*Request*.
Copy each line below without leaving any out.

*Information supplied*.
** Begin **
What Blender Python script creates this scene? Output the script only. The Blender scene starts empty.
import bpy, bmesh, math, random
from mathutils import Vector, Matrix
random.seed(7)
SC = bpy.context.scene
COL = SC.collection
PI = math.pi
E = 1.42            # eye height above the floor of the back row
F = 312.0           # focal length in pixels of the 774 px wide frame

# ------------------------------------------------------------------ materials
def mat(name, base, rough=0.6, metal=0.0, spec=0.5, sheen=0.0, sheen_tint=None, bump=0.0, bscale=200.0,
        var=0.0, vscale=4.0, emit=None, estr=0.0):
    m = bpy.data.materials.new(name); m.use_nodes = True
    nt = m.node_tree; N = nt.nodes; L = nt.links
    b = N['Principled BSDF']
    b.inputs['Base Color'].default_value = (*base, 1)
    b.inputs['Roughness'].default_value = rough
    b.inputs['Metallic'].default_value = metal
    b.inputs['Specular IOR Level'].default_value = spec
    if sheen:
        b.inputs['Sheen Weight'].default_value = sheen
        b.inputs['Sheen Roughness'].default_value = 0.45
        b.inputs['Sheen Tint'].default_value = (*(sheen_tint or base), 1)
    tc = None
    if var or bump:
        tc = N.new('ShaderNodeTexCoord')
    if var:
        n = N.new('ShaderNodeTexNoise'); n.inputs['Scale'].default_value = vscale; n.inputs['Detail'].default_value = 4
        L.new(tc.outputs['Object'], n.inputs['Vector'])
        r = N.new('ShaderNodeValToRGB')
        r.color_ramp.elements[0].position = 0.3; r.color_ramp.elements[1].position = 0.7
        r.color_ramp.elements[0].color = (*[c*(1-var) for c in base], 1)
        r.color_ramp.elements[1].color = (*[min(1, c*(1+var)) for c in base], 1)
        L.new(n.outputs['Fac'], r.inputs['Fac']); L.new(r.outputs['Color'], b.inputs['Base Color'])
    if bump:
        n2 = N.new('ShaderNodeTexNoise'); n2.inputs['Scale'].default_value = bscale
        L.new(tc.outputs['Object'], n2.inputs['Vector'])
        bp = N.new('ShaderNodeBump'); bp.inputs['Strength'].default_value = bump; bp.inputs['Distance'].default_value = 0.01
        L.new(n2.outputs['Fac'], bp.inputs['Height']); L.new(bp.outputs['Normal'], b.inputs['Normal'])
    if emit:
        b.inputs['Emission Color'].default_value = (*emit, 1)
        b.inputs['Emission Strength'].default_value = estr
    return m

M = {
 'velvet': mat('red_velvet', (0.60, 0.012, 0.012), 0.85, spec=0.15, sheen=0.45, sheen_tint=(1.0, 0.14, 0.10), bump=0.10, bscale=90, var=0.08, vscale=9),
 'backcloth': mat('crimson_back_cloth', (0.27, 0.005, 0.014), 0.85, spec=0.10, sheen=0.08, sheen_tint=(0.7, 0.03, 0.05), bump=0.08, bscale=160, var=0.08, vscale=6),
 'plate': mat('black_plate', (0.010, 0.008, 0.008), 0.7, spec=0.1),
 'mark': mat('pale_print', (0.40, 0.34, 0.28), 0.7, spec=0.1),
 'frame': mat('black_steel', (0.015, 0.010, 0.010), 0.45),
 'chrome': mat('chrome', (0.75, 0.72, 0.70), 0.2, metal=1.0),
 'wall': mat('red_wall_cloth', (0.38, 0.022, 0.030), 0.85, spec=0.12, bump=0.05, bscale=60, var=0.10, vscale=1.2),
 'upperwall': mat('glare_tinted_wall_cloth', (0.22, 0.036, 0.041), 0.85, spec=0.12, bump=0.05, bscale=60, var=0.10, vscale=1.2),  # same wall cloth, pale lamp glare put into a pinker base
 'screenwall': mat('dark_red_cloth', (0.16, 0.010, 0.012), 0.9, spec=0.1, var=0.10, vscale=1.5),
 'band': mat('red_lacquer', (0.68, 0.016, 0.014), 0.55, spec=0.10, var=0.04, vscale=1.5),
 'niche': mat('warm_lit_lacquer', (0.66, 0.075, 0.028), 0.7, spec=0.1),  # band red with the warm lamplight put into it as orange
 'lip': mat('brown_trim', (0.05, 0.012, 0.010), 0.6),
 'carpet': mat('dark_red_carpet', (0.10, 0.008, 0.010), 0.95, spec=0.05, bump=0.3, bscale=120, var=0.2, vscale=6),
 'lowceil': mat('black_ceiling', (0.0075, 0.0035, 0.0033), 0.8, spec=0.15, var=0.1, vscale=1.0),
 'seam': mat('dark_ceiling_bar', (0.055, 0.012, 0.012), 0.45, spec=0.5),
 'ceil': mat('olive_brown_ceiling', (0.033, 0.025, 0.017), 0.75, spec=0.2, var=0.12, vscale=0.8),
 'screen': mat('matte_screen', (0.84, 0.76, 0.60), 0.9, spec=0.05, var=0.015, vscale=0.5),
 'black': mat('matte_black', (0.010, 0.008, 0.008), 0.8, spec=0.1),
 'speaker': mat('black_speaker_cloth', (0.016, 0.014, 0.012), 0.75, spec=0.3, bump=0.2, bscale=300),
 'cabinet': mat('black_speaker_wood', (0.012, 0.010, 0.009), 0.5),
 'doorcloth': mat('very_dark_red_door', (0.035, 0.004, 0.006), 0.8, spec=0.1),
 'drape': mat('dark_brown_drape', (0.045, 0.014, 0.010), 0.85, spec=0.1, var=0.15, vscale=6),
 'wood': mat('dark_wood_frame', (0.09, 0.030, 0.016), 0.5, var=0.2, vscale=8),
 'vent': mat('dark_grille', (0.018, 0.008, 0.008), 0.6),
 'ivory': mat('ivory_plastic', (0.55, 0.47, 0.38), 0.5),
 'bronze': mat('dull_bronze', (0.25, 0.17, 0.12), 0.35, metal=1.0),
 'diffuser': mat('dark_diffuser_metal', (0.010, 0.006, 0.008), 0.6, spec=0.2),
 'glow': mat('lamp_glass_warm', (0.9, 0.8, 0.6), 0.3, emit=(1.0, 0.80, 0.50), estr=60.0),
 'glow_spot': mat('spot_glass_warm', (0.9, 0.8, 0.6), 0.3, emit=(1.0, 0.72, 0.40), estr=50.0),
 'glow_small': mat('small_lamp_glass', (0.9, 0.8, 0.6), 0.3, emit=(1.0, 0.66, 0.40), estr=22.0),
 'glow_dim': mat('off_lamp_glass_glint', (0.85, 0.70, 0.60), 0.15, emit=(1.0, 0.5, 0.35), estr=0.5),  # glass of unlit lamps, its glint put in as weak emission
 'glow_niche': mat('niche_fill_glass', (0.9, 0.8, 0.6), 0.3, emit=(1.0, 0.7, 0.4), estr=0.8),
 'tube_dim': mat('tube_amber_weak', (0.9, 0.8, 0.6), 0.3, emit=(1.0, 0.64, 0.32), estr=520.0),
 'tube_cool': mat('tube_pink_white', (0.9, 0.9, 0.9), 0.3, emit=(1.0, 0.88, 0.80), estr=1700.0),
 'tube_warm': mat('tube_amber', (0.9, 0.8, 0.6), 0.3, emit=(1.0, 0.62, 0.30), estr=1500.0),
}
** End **
*Result*.
What Blender Python script creates this scene? Output the script only. The Blender scene starts empty.
import bpy, bmesh, math, random
from mathutils import Vector, Matrix
random.seed(7)
SC = bpy.context.scene
COL = SC.collection
PI = math.pi
E = 1.42            # eye height above the floor of the back row
F = 312.0           # focal length in pixels of the 774 px wide frame

# ------------------------------------------------------------------ materials
def mat(name, base, rough=0.6, metal=0.0, spec=0.5, sheen=0.0, sheen_tint=None, bump=0.0, bscale=200.0,
        var=0.0, vscale=4.0, emit=None, estr=0.0):
    m = bpy.data.materials.new(name); m.use_nodes = True
    nt = m.node_tree; N = nt.nodes; L = nt.links
    b = N['Principled BSDF']
    b.inputs['Base Color'].default_value = (*base, 1)
    b.inputs['Roughness'].default_value = rough
    b.inputs['Metallic'].default_value = metal
    b.inputs['Specular IOR Level'].default_value = spec
    if sheen:
        b.inputs['Sheen Weight'].default_value = sheen
        b.inputs['Sheen Roughness'].default_value = 0.45
        b.inputs['Sheen Tint'].default_value = (*(sheen_tint or base), 1)
    tc = None
    if var or bump:
        tc = N.new('ShaderNodeTexCoord')
    if var:
        n = N.new('ShaderNodeTexNoise'); n.inputs['Scale'].default_value = vscale; n.inputs['Detail'].default_value = 4
        L.new(tc.outputs['Object'], n.inputs['Vector'])
        r = N.new('ShaderNodeValToRGB')
        r.color_ramp.elements[0].position = 0.3; r.color_ramp.elements[1].position = 0.7
        r.color_ramp.elements[0].color = (*[c*(1-var) for c in base], 1)
        r.color_ramp.elements[1].color = (*[min(1, c*(1+var)) for c in base], 1)
        L.new(n.outputs['Fac'], r.inputs['Fac']); L.new(r.outputs['Color'], b.inputs['Base Color'])
    if bump:
        n2 = N.new('ShaderNodeTexNoise'); n2.inputs['Scale'].default_value = bscale
        L.new(tc.outputs['Object'], n2.inputs['Vector'])
        bp = N.new('ShaderNodeBump'); bp.inputs['Strength'].default_value = bump; bp.inputs['Distance'].default_value = 0.01
        L.new(n2.outputs['Fac'], bp.inputs['Height']); L.new(bp.outputs['Normal'], b.inputs['Normal'])
    if emit:
        b.inputs['Emission Color'].default_value = (*emit, 1)
        b.inputs['Emission Strength'].default_value = estr
    return m

M = {
 'velvet': mat('red_velvet', (0.60, 0.012, 0.012), 0.85, spec=0.15, sheen=0.45, sheen_tint=(1.0, 0.14, 0.10), bump=0.10, bscale=90, var=0.08, vscale=9),
 'backcloth': mat('crimson_back_cloth', (0.27, 0.005, 0.014), 0.85, spec=0.10, sheen=0.08, sheen_tint=(0.7, 0.03, 0.05), bump=0.08, bscale=160, var=0.08, vscale=6),
 'plate': mat('black_plate', (0.010, 0.008, 0.008), 0.7, spec=0.1),
 'mark': mat('pale_print', (0.40, 0.34, 0.28), 0.7, spec=0.1),
 'frame': mat('black_steel', (0.015, 0.010, 0.010), 0.45),
 'chrome': mat('chrome', (0.75, 0.72, 0.70), 0.2, metal=1.0),
 'wall': mat('red_wall_cloth', (0.38, 0.022, 0.030), 0.85, spec=0.12, bump=0.05, bscale=60, var=0.10, vscale=1.2),
 'upperwall': mat('glare_tinted_wall_cloth', (0.22, 0.036, 0.041), 0.85, spec=0.12, bump=0.05, bscale=60, var=0.10, vscale=1.2),  # same wall cloth, pale lamp glare put into a pinker base
 'screenwall': mat('dark_red_cloth', (0.16, 0.010, 0.012), 0.9, spec=0.1, var=0.10, vscale=1.5),
 'band': mat('red_lacquer', (0.68, 0.016, 0.014), 0.55, spec=0.10, var=0.04, vscale=1.5),
 'niche': mat('warm_lit_lacquer', (0.66, 0.075, 0.028), 0.7, spec=0.1),  # band red with the warm lamplight put into it as orange
 'lip': mat('brown_trim', (0.05, 0.012, 0.010), 0.6),
 'carpet': mat('dark_red_carpet', (0.10, 0.008, 0.010), 0.95, spec=0.05, bump=0.3, bscale=120, var=0.2, vscale=6),
 'lowceil': mat('black_ceiling', (0.0075, 0.0035, 0.0033), 0.8, spec=0.15, var=0.1, vscale=1.0),
 'seam': mat('dark_ceiling_bar', (0.055, 0.012, 0.012), 0.45, spec=0.5),
 'ceil': mat('olive_brown_ceiling', (0.033, 0.025, 0.017), 0.75, spec=0.2, var=0.12, vscale=0.8),
 'screen': mat('matte_screen', (0.84, 0.76, 0.60), 0.9, spec=0.05, var=0.015, vscale=0.5),
 'black': mat('matte_black', (0.010, 0.008, 0.008), 0.8, spec=0.1),
 'speaker': mat('black_speaker_cloth', (0.016, 0.014, 0.012), 0.75, spec=0.3, bump=0.2, bscale=300),
 'cabinet': mat('black_speaker_wood', (0.012, 0.010, 0.009), 0.5),
 'doorcloth': mat('very_dark_red_door', (0.035, 0.004, 0.006), 0.8, spec=0.1),
 'drape': mat('dark_brown_drape', (0.045, 0.014, 0.010), 0.85, spec=0.1, var=0.15, vscale=6),
 'wood': mat('dark_wood_frame', (0.09, 0.030, 0.016), 0.5, var=0.2, vscale=8),
 'vent': mat('dark_grille', (0.018, 0.008, 0.008), 0.6),
 'ivory': mat('ivory_plastic', (0.55, 0.47, 0.38), 0.5),
 'bronze': mat('dull_bronze', (0.25, 0.17, 0.12), 0.35, metal=1.0),
 'diffuser': mat('dark_diffuser_metal', (0.010, 0.006, 0.008), 0.6, spec=0.2),
 'glow': mat('lamp_glass_warm', (0.9, 0.8, 0.6), 0.3, emit=(1.0, 0.80, 0.50), estr=60.0),
 'glow_spot': mat('spot_glass_warm', (0.9, 0.8, 0.6), 0.3, emit=(1.0, 0.72, 0.40), estr=50.0),
 'glow_small': mat('small_lamp_glass', (0.9, 0.8, 0.6), 0.3, emit=(1.0, 0.66, 0.40), estr=22.0),
 'glow_dim': mat('off_lamp_glass_glint', (0.85, 0.70, 0.60), 0.15, emit=(1.0, 0.5, 0.35), estr=0.5),  # glass of unlit lamps, its glint put in as weak emission
 'glow_niche': mat('niche_fill_glass', (0.9, 0.8, 0.6), 0.3, emit=(1.0, 0.7, 0.4), estr=0.8),
 'tube_dim': mat('tube_amber_weak', (0.9, 0.8, 0.6), 0.3, emit=(1.0, 0.64, 0.32), estr=520.0),
 'tube_cool': mat('tube_pink_white', (0.9, 0.9, 0.9), 0.3, emit=(1.0, 0.88, 0.80), estr=1700.0),
 'tube_warm': mat('tube_amber', (0.9, 0.8, 0.6), 0.3, emit=(1.0, 0.62, 0.30), estr=1500.0),
}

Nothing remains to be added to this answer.